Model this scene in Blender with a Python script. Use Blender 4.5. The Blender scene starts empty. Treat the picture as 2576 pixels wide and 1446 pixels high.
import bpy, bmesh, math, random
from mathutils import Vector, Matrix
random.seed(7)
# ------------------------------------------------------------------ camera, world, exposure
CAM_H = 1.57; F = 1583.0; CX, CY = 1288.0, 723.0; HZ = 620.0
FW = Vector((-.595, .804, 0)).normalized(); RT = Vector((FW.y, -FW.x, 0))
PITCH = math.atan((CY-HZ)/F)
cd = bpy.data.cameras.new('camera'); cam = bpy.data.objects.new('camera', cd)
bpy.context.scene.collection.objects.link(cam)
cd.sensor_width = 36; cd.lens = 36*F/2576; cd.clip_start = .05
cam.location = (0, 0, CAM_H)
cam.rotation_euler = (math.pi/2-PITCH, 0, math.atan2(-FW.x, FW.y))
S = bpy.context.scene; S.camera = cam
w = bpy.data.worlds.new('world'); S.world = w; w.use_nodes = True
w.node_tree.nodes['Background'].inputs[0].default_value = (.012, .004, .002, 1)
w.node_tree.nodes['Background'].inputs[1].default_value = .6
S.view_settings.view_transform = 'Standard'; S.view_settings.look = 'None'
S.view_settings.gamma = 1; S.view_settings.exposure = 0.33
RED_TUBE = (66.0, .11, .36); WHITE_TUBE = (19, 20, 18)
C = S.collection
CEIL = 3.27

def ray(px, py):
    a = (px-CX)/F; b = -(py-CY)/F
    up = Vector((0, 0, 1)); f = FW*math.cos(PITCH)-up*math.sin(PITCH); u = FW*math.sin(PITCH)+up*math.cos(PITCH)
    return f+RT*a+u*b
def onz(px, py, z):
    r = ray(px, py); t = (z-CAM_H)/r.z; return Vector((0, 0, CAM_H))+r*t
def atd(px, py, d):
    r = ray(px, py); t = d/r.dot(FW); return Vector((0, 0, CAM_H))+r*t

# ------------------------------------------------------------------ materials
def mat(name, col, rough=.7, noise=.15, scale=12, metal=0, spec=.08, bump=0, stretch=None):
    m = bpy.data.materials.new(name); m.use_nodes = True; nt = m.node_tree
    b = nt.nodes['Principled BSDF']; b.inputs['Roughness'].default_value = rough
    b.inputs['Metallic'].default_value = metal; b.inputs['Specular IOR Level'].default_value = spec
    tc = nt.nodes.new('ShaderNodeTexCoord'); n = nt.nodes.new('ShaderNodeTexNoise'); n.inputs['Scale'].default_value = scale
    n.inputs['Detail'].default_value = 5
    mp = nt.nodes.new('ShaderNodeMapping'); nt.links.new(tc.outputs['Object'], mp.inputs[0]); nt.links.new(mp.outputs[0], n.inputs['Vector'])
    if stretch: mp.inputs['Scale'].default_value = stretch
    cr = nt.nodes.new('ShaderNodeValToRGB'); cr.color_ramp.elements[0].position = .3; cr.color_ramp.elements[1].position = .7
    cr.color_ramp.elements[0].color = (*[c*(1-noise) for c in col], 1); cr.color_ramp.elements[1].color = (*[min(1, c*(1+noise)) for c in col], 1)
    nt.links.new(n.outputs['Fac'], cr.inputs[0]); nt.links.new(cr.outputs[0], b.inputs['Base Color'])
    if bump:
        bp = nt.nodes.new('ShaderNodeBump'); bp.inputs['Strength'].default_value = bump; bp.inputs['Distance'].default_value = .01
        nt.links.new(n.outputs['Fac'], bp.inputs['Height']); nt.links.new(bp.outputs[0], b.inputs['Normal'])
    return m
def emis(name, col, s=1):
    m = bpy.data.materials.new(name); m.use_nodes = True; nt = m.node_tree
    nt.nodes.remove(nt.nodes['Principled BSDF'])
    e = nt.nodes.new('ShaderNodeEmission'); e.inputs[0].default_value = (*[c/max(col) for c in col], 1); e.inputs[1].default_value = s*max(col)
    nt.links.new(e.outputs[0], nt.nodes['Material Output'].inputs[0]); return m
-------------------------
**Exercise goal**
Every line above needs to be retyped exactly.

**Output**
Model this scene in Blender with a Python script. Use Blender 4.5. The Blender scene starts empty. Treat the picture as 2576 pixels wide and 1446 pixels high.
import bpy, bmesh, math, random
from mathutils import Vector, Matrix
random.seed(7)
# ------------------------------------------------------------------ camera, world, exposure
CAM_H = 1.57; F = 1583.0; CX, CY = 1288.0, 723.0; HZ = 620.0
FW = Vector((-.595, .804, 0)).normalized(); RT = Vector((FW.y, -FW.x, 0))
PITCH = math.atan((CY-HZ)/F)
cd = bpy.data.cameras.new('camera'); cam = bpy.data.objects.new('camera', cd)
bpy.context.scene.collection.objects.link(cam)
cd.sensor_width = 36; cd.lens = 36*F/2576; cd.clip_start = .05
cam.location = (0, 0, CAM_H)
cam.rotation_euler = (math.pi/2-PITCH, 0, math.atan2(-FW.x, FW.y))
S = bpy.context.scene; S.camera = cam
w = bpy.data.worlds.new('world'); S.world = w; w.use_nodes = True
w.node_tree.nodes['Background'].inputs[0].default_value = (.012, .004, .002, 1)
w.node_tree.nodes['Background'].inputs[1].default_value = .6
S.view_settings.view_transform = 'Standard'; S.view_settings.look = 'None'
S.view_settings.gamma = 1; S.view_settings.exposure = 0.33
RED_TUBE = (66.0, .11, .36); WHITE_TUBE = (19, 20, 18)
C = S.collection
CEIL = 3.27

def ray(px, py):
    a = (px-CX)/F; b = -(py-CY)/F
    up = Vector((0, 0, 1)); f = FW*math.cos(PITCH)-up*math.sin(PITCH); u = FW*math.sin(PITCH)+up*math.cos(PITCH)
    return f+RT*a+u*b
def onz(px, py, z):
    r = ray(px, py); t = (z-CAM_H)/r.z; return Vector((0, 0, CAM_H))+r*t
def atd(px, py, d):
    r = ray(px, py); t = d/r.dot(FW); return Vector((0, 0, CAM_H))+r*t

# ------------------------------------------------------------------ materials
def mat(name, col, rough=.7, noise=.15, scale=12, metal=0, spec=.08, bump=0, stretch=None):
    m = bpy.data.materials.new(name); m.use_nodes = True; nt = m.node_tree
    b = nt.nodes['Principled BSDF']; b.inputs['Roughness'].default_value = rough
    b.inputs['Metallic'].default_value = metal; b.inputs['Specular IOR Level'].default_value = spec
    tc = nt.nodes.new('ShaderNodeTexCoord'); n = nt.nodes.new('ShaderNodeTexNoise'); n.inputs['Scale'].default_value = scale
    n.inputs['Detail'].default_value = 5
    mp = nt.nodes.new('ShaderNodeMapping'); nt.links.new(tc.outputs['Object'], mp.inputs[0]); nt.links.new(mp.outputs[0], n.inputs['Vector'])
    if stretch: mp.inputs['Scale'].default_value = stretch
    cr = nt.nodes.new('ShaderNodeValToRGB'); cr.color_ramp.elements[0].position = .3; cr.color_ramp.elements[1].position = .7
    cr.color_ramp.elements[0].color = (*[c*(1-noise) for c in col], 1); cr.color_ramp.elements[1].color = (*[min(1, c*(1+noise)) for c in col], 1)
    nt.links.new(n.outputs['Fac'], cr.inputs[0]); nt.links.new(cr.outputs[0], b.inputs['Base Color'])
    if bump:
        bp = nt.nodes.new('ShaderNodeBump'); bp.inputs['Strength'].default_value = bump; bp.inputs['Distance'].default_value = .01
        nt.links.new(n.outputs['Fac'], bp.inputs['Height']); nt.links.new(bp.outputs[0], b.inputs['Normal'])
    return m
def emis(name, col, s=1):
    m = bpy.data.materials.new(name); m.use_nodes = True; nt = m.node_tree
    nt.nodes.remove(nt.nodes['Principled BSDF'])
    e = nt.nodes.new('ShaderNodeEmission'); e.inputs[0].default_value = (*[c/max(col) for c in col], 1); e.inputs[1].default_value = s*max(col)
    nt.links.new(e.outputs[0], nt.nodes['Material Output'].inputs[0]); return m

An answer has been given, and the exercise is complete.